In her lawsuit, Ms. Evers alleged claims for strict liability, negligence, fraudulent concealment, and conspiracy to fraudulently conceal. Posttrial, the trial court directed a verdict on Ms. Evers' fraud and conspiracy claims, concluding that Ms. Evers had “failed to introduce any evidence that Ms. Loyd saw, heard or read any statement that omitted material information or that she relied on such a statement when she chose to begin smoking or to continue smoking.” In granting the motion, the trial court declined to follow R.J. Reynolds Tobacco Co. v. Martin, 53 So.3d 1060 (Fla. 1st DCA 2010), which held that a jury could infer reliance based on what the First District described as evidence of “pervasive” cigarette advertising and “the false controversy created by the tobacco industry” about the health risks of smoking. Id. at 1069. Instead, the court accepted the tobacco companies' argument that this court's decision in Humana, Inc. v. Castillo, 728 So.2d 261 (Fla. 2d DCA 1999), stood for the proposition that reliance cannot be inferred from circumstantial evidence.
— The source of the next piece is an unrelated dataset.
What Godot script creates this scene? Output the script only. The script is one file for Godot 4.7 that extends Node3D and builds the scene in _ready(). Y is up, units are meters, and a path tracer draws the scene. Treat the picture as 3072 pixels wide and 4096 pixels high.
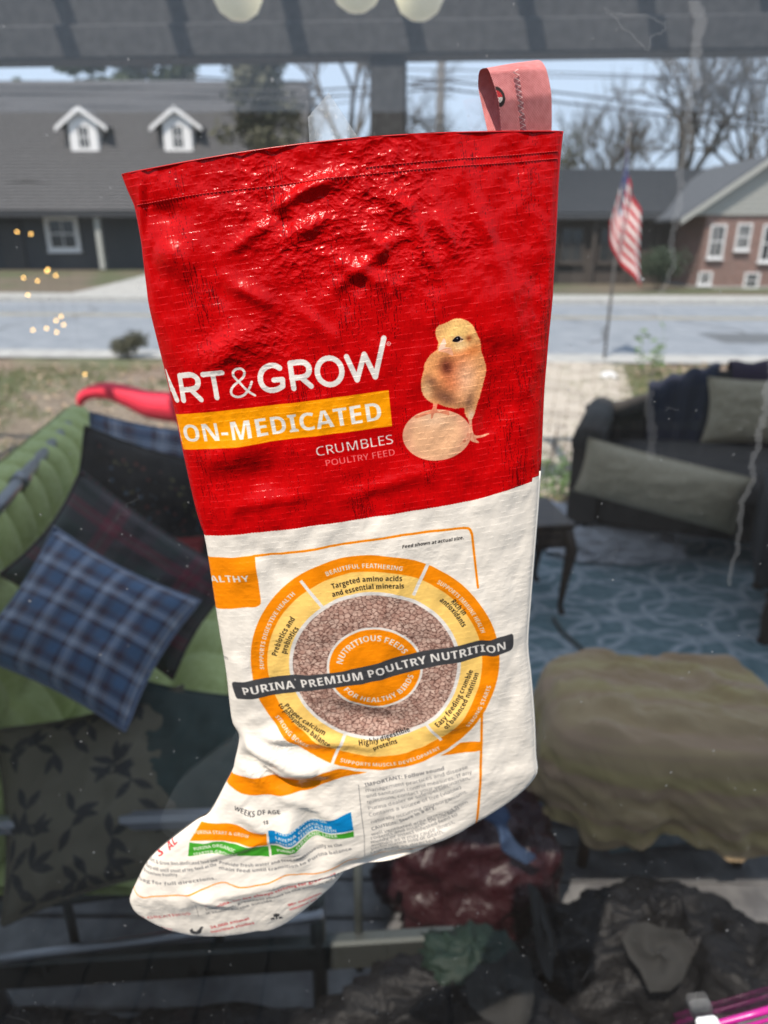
extends Node3D
# A feed-bag stocking hung in front of a porch window, the street beyond it.

var rng := RandomNumberGenerator.new()
var taken := {}
var mats := {}

func _ready():
	rng.seed = 4711
	# ---- camera, sky, sun, exposure
	var cam := Camera3D.new()
	cam.name = "camera"
	cam.position = Vector3(0, 1.75, 0)
	cam.rotation_degrees = Vector3(-21, 0, 0)
	var lens := CameraAttributesPhysical.new()
	lens.frustum_focal_length = 16.517
	lens.exposure_aperture = 4.7
	lens.frustum_focus_distance = 0.366
	lens.frustum_near = 0.02
	lens.frustum_far = 900.0
	cam.attributes = lens
	cam.fov = 72.0
	cam.near = 0.02
	cam.far = 900.0
	add_child(cam)
	var env := Environment.new()
	env.background_mode = Environment.BG_SKY
	var skym := ProceduralSkyMaterial.new()
	skym.sky_top_color = Color(0.70, 0.775, 0.87)
	skym.sky_horizon_color = Color(0.745, 0.82, 0.90)
	skym.sky_curve = 0.16
	skym.ground_horizon_color = Color(0.55, 0.56, 0.54)
	skym.ground_bottom_color = Color(0.30, 0.29, 0.27)
	skym.sun_angle_max = 12.0
	skym.sky_cover = cloud_cover()
	skym.sky_cover_modulate = Color(1, 1, 1, 0.8)
	var sky := Sky.new()
	sky.sky_material = skym
	env.sky = sky
	env.tonemap_mode = Environment.TONE_MAPPER_LINEAR
	env.tonemap_exposure = 1.3
	env.sdfgi_enabled = true
	env.ssao_enabled = true
	env.ssil_enabled = true
	var we := WorldEnvironment.new()
	we.name = "world_environment"
	we.environment = env
	add_child(we)
	var sun := DirectionalLight3D.new()
	sun.name = "sun"
	sun.light_color = Color(1.0, 0.955, 0.90)
	sun.light_energy = 1.3
	sun.light_angular_distance = 0.5
	sun.shadow_enabled = true
	var sd := Vector3(-0.26, 0.85, 0.475).normalized()
	sun.transform = Transform3D(Basis.looking_at(-sd, Vector3.UP), Vector3(0, 20, 0))
	add_child(sun)

	make_materials()
	terrain()
	road()
	left_house()
	right_house()
	street_things()
	trees()
	porch()
	window_and_wall()
	daybed()
	pillows()
	right_side()
	floor_clutter()
	stocking()

# ------------------------------------------------------------------ helpers
func numbered(n: String) -> String:
	if not taken.has(n):
		taken[n] = 0
		return n
	taken[n] += 1
	return "%s_%03d" % [n, taken[n]]

func thing(called: String, label: String, category: String, at := Vector3.ZERO, group := "", turn := 0.0) -> Node3D:
	var o := Node3D.new()
	o.name = numbered(called)
	o.position = at
	o.rotation.y = turn
	add_child(o)
	o.set_meta("label", label)
	o.set_meta("category", category)
	if group != "":
		o.set_meta("group", group)
	return o

func obj(called: String, st, m: Material, parent: Node = null) -> MeshInstance3D:
	var o := MeshInstance3D.new()
	o.mesh = st if st is Mesh else st.commit()
	o.material_override = m
	if parent == null:
		o.name = numbered(called)
		add_child(o)
	else:
		o.name = called
		parent.add_child(o, true)
	return o

func tag(o: Node, label: String, category: String, group := "") -> Node:
	o.set_meta("label", label)
	o.set_meta("category", category)
	if group != "":
		o.set_meta("group", group)
	return o

func struct(called: String, st, m: Material, label := "") -> MeshInstance3D:
	var o := obj(called, st, m)
	o.set_meta("kind", "structure")
	if label != "":
		o.set_meta("label", label)
	return o

func stuff(o: Node) -> Node:
	o.set_meta("kind", "stuff")
	return o

func begin(smooth := false) -> SurfaceTool:
	var st := SurfaceTool.new()
	st.begin(Mesh.PRIMITIVE_TRIANGLES)
	st.set_smooth_group(0 if smooth else -1)
	return st

func fin(st: SurfaceTool, tangents := false) -> ArrayMesh:
	st.generate_normals()
	return st.commit()

func tri(st: SurfaceTool, a: Vector3, b: Vector3, c: Vector3, ua := Vector2.ZERO, ub := Vector2.ZERO, uc := Vector2.ZERO):
	st.set_uv(ua); st.add_vertex(a)
	st.set_uv(ub); st.add_vertex(b)
	st.set_uv(uc); st.add_vertex(c)

func quad(st: SurfaceTool, a: Vector3, b: Vector3, c: Vector3, d: Vector3):
	# a b c d run clockwise seen from the front
	tri(st, a, b, c, Vector2(0, 0), Vector2(1, 0), Vector2(1, 1))
	tri(st, a, c, d, Vector2(0, 0), Vector2(1, 1), Vector2(0, 1))

func bx(st: SurfaceTool, c: Vector3, s: Vector3, b := Basis.IDENTITY, bev := 0.0):
	# a box, its edges chamfered by bev
	var h := s * 0.5
	bev = minf(bev, minf(h.x, minf(h.y, h.z)) * 0.6)
	for ax in 3:
		for sg in [-1.0, 1.0]:
			var n := Vector3.ZERO; n[ax] = sg
			var u := Vector3.ZERO; u[(ax + 1) % 3] = 1.0
			var v := Vector3.ZERO; v[(ax + 2) % 3] = 1.0
			var hu: float = h[(ax + 1) % 3] - bev
			var hv: float = h[(ax + 2) % 3] - bev
			var q := [n * h[ax] - u * hu - v * hv, n * h[ax] + u * hu - v * hv, n * h[ax] + u * hu + v * hv, n * h[ax] - u * hu + v * hv]
			if sg > 0.0:
				q.reverse()
			quad(st, c + b * q[0], c + b * q[1], c + b * q[2], c + b * q[3])
	if bev <= 0.0:
		return
	for ax in 3:
		var u := (ax + 1) % 3
		var v := (ax + 2) % 3
		for su in [-1.0, 1.0]:
			for sv in [-1.0, 1.0]:
				var p := Vector3.ZERO; p[u] = su * h[u]; p[v] = sv * (h[v] - bev)
				var q := Vector3.ZERO; q[u] = su * (h[u] - bev); q[v] = sv * h[v]
				var e := Vector3.ZERO; e[ax] = h[ax] - bev
				var l := [p - e, p + e, q + e, q - e]
				if su * sv < 0.0:
					l.reverse()
				quad(st, c + b * l[0], c + b * l[1], c + b * l[2], c + b * l[3])
	for sx in [-1.0, 1.0]:
		for sy in [-1.0, 1.0]:
			for sz in [-1.0, 1.0]:
				var sgn := Vector3(sx, sy, sz)
				var pa := sgn * Vector3(h.x, h.y - bev, h.z - bev)
				var pb := sgn * Vector3(h.x - bev, h.y, h.z - bev)
				var pc := sgn * Vector3(h.x - bev, h.y - bev, h.z)
				if sx * sy * sz > 0.0:
					tri(st, c + b * pa, c + b * pc, c + b * pb)
				else:
					tri(st, c + b * pa, c + b * pb, c + b * pc)

func boxm(c: Vector3, s: Vector3, b := Basis.IDENTITY, bev := 0.0) -> ArrayMesh:
	var st := begin()
	bx(st, c, s, b, bev)
	return fin(st)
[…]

During the pendency of this appeal, this court issued its decision in Philip Morris USA, Inc. v. Hallgren, 124 So.3d 350 (Fla. 2d DCA 2013), in which we cited with approval the holding in Martin that the element of reliance may be inferred from “pervasive and misleading advertising campaigns perpetuated by the Tobacco Companies.” Id. at 353. In light of Hallgren, R.J. Reynolds has abandoned its reliance on Humana and instead contends that notwithstanding Hallgren we can affirm the directed verdict because there was evidence Ms. Loyd was aware of the health risks that the tobacco companies had concealed and therefore she could not have relied on the misleading advertising.

A party seeking a directed verdict bears a heavy burden.
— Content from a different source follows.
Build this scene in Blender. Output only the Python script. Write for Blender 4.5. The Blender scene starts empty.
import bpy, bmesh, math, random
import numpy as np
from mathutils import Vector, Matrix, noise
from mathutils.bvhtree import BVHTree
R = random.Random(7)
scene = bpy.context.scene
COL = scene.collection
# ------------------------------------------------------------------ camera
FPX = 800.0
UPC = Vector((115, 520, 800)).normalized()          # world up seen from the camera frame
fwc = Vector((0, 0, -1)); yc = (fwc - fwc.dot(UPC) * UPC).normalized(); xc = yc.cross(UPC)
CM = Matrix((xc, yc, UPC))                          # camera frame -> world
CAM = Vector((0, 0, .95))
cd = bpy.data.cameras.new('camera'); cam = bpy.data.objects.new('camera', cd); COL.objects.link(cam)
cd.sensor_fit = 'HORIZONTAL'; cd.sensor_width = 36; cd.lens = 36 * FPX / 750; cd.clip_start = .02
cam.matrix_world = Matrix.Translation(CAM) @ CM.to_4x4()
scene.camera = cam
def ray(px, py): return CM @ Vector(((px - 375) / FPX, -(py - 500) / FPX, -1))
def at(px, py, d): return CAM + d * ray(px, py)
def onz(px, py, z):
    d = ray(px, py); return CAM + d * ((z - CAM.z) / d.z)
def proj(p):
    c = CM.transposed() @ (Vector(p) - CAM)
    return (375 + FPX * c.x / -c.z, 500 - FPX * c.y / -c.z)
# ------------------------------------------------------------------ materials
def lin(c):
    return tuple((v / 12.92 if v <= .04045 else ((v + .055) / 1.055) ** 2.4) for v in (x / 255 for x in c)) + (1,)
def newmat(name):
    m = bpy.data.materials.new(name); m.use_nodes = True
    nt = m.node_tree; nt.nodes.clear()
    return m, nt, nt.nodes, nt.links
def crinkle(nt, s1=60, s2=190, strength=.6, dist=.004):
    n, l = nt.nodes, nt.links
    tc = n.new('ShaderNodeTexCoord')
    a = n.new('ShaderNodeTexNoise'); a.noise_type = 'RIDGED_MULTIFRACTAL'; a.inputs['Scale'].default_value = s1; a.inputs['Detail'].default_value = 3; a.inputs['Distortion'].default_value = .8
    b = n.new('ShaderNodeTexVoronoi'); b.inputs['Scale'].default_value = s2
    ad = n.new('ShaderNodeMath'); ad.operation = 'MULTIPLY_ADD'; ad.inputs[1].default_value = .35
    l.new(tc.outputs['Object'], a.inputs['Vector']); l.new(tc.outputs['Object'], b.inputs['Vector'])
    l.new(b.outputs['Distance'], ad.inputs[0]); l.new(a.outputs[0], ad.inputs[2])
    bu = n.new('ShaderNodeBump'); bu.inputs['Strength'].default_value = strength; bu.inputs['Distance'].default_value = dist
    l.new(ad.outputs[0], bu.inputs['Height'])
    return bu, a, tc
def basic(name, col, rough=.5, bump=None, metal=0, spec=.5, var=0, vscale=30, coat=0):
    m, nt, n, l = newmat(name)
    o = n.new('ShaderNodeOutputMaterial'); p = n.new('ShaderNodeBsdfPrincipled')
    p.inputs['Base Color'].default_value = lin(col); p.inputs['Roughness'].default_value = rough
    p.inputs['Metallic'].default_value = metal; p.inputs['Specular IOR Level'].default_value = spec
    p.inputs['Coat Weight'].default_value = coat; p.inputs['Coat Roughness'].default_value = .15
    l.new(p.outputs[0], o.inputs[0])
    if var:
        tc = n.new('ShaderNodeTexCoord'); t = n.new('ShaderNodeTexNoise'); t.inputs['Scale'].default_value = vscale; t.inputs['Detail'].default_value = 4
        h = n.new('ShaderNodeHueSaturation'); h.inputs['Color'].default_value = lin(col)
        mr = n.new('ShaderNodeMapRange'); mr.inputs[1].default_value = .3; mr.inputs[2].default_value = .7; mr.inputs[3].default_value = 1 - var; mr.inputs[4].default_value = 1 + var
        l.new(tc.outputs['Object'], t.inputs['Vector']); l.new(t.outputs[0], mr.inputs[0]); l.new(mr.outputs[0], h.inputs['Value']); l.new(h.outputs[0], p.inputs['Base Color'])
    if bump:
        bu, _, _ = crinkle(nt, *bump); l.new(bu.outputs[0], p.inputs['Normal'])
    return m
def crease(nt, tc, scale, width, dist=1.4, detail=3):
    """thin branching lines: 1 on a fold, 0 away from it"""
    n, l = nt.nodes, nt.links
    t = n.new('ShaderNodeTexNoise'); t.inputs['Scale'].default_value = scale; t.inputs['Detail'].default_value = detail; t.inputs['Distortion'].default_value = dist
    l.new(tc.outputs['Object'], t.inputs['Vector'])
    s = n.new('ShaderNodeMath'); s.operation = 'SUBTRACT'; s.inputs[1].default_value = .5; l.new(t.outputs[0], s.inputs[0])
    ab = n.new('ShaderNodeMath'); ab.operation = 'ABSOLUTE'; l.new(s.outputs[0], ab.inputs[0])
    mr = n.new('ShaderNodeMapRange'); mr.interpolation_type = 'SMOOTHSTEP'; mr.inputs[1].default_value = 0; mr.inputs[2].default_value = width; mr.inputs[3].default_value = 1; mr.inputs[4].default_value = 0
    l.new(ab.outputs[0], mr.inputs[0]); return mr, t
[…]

A motion for directed verdict should be granted only where no view of the evidence, or inferences made therefrom, could support a verdict for the nonmoving party. In considering a motion for directed verdict, the court must evaluate the testimony in the light most favorable to the nonmoving party and every reasonable inference deduced from the evidence must be indulged in favor of the nonmoving party. If there are conflicts in the evidence or different reasonable inferences that may be drawn from the evidence, the issue is factual and should be submitted to the jury.
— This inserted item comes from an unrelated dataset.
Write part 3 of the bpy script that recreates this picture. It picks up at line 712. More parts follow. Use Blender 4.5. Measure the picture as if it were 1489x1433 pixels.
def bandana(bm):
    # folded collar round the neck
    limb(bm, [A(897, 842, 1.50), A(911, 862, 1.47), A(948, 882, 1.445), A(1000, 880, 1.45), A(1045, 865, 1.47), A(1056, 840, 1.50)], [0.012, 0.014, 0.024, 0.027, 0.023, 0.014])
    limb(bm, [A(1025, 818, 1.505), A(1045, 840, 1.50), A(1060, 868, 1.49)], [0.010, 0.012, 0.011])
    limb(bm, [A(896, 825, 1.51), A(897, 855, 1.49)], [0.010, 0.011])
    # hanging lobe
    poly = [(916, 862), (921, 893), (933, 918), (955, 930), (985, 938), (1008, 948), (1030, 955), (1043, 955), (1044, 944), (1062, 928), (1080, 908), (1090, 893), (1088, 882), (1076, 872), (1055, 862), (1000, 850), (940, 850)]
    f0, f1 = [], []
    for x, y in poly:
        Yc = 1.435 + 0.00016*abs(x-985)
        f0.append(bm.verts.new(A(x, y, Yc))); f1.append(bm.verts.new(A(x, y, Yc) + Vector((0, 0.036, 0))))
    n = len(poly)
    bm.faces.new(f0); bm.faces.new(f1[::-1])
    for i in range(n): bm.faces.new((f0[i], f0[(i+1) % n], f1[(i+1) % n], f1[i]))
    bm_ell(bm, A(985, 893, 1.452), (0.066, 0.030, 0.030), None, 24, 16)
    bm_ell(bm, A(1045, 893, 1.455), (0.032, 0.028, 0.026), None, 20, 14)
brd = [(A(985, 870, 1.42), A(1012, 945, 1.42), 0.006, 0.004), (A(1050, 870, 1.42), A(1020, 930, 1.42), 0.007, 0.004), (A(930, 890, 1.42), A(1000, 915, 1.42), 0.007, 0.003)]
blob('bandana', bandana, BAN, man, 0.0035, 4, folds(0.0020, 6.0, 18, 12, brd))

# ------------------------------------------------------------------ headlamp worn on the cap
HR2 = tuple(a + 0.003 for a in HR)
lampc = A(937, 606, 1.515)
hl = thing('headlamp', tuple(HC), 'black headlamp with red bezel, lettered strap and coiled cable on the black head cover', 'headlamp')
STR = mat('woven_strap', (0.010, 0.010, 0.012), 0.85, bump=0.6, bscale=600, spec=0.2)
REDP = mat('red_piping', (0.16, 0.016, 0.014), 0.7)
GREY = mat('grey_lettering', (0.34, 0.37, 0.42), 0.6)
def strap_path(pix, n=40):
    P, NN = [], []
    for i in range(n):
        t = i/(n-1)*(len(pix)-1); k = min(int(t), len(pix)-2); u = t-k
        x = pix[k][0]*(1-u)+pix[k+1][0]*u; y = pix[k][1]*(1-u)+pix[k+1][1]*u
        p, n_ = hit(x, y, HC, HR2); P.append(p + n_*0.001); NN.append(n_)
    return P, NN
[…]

Sims v. Cristinzio, 898 So.2d 1004, 1005 (Fla. 2d DCA 2005) (citations omitted). R.J. Reynolds has not persuaded us that the evidence in this record meets that standard. Among the other weaknesses in this argument, the tobacco company has pointed to no evidence that Ms. Loyd was aware that the nicotine in cigarettes was addictive, nor has it conclusively demonstrated that despite some awareness on Ms. Loyd's part that smoking could cause health problems, that she was not reassured by the controversy the tobacco companies generated to keep people smoking. Accordingly, we reverse the directed verdict on Ms. Evers' fraud by concealment and conspiracy to commit fraud by concealment claims. Because we are reinstating the jury's verdict on these two claims we likewise reinstate the punitive damages award attendant to those claims.2

Reversed and remanded.

FOOTNOTES

1.  As a result of a corporate merger, R.J. Reynolds Tobacco Company became the successor-by-merger to Lorillard Tobacco Company, and Lorillard Tobacco Company ceased to exist as a corporate entity.

2.  R.J. Reynolds has invited us to determine certain issues with respect to the punitive damage award. Those issues, however, were never before the trial court because it set the award aside in light of the directed verdicts on the fraud and conspiracy claims. We decline to reach those issues without giving the trial court an opportunity to do so first.

KELLY, Judge.

NORTHCUTT and CASANUEVA, JJ., Concur.